In Shaggy Muses, Maureen Adams combines brief bios of five female literary giants with insights into their relationships with the important canines in their lives: Elizabeth Barrett Browning and her Cocker Spaniel Flush; Emily Brontė and her Mastiff Keeper; Emily Dickinson and her Newfoundland Carlo; Edith Wharton and a succession of Pekingese ending with Linky; and Virginia Woolf who relied on several dogs, the last being her spaniel Pinka. Each bio is followed by a chronology of the writer's life. Reading about these women, I was shocked by the extent of the illness and loss (mainly in the deaths of close family members) in their lives, and could see how they might cling to a dog's loyalty and affection.

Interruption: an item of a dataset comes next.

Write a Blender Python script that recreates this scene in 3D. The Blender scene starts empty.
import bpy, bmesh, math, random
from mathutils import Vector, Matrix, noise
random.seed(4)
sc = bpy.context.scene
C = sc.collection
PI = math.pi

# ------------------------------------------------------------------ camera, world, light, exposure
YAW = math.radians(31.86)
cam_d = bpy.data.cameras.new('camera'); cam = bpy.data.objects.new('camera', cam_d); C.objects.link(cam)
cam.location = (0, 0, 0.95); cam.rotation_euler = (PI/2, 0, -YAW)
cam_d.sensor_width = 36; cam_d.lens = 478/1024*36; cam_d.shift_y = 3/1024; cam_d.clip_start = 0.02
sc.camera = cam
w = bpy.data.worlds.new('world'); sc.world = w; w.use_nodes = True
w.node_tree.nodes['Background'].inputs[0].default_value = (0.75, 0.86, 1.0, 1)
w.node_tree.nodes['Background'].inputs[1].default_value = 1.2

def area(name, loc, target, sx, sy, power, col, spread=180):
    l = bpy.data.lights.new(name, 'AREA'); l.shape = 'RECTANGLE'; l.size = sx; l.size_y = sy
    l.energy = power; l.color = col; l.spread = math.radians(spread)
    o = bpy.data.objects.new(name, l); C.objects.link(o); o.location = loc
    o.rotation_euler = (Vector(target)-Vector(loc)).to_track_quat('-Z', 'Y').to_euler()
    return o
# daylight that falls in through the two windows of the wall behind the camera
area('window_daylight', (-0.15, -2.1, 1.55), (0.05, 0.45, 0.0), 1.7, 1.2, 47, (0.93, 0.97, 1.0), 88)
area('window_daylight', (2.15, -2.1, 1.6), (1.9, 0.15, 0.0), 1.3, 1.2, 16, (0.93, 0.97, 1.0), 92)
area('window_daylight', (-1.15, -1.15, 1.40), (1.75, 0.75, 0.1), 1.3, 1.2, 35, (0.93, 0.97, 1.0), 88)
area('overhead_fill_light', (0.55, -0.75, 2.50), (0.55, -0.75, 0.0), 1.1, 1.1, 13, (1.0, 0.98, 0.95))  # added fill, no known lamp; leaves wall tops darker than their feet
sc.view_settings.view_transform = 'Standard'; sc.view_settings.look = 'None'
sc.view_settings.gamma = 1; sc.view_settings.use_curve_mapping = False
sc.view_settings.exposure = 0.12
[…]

Adams shines her spotlight on all these shaggy muses, commenting on 'the unsettling similarity between lapdogs and women in Victorian England.' We learn that 'Flush shone like a beacon in the darkness and gloom of Elizabeth's life', and that Emily Brontė and the ferocious Keeper 'engaged in a power struggle that captured the attention of all who witnessed it.' The reclusive Emily Dickinson depended more and more 'on Carlo's quiet strength: "He is dumb and brave."' Edith Wharton wrote 'My little dog: - / A heart-beat / At my feet.' Virginia Woolf wrote about the life of Elizabeth Barrett Browning's dog Flush, possibly using the trauma of his dognapping to bring to the surface her own childhood abuse.

In her Afterword, Maureen Adams talks about the benefits that these - and other dogs - bring their owners, from the secure base and safe harbor that their attachments offer to solace, playfulness and a reconnection to the natural world. Though there are no dogs in my own life, I enjoyed reading about these literary Shaggy Muses and highly recommend the book to you.